Pennsylvania Real Estate Investment Trust

December 20, 2017

Page 4

 

issued and delivered as contemplated by the terms thereof and of any applicable Rights Agreement relating thereto, such Units will be validly issued and will constitute valid and binding obligations of the Trust, enforceable against the Trust in accordance with their terms, subject to (i) bankruptcy, insolvency, reorganization, fraudulent transfer, moratorium or other laws now or hereafter in effect affecting creditors’ rights generally, and (ii) general principles of equity (including, without limitation, standards of materiality, good faith, fair dealing and reasonableness), whether considered in a proceeding in equity or at law.

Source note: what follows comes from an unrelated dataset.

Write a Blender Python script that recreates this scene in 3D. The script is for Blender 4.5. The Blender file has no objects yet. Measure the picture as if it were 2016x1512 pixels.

In connection with the opinions expressed above, we have assumed that, at or prior to the time of the delivery of any such Security, (i) the Registration Statement shall have become effective and such effectiveness shall not have been terminated or rescinded, (ii) there shall not have occurred any change in law affecting the validity or enforceability of such Security, and (iii) upon the issuance of any Shares or Preferred Shares, including any Preferred Shares underlying Depositary Shares and any Shares or Preferred Shares issuable upon the conversion or exercise of another Security, the total number of Shares and Preferred Shares, respectively, issued and outstanding will not exceed the total number of Shares and Preferred Shares, respectively, that the Trust is then authorized to issue under its Trust Agreement and By-laws. We have also assumed that none of the terms of any Security to be established subsequent to the date hereof, nor the issuance and delivery of such Security, nor the compliance by the Trust with the terms of such Security will violate any applicable law or will result in a violation of any provision of any instrument or agreement then binding upon the Trust, or any restriction imposed by any court or governmental body having jurisdiction over the Trust. We express no opinion concerning the laws of any jurisdiction other than (i) the law of the Commonwealth of Pennsylvania and (ii) solely with respect to the Indentures, the law of the State of New York.

We hereby consent to the reference to our firm under the caption “Legal Matters” in the prospectus included in the Registration Statement and to the filing of this opinion as an exhibit to the Registration Statement. In giving this consent, we do not admit that we come within the categories of persons whose consent is required under Section 7 of the Securities Act of 1933, as amended or under the rules and regulations of the Securities and Exchange Commission issued thereunder.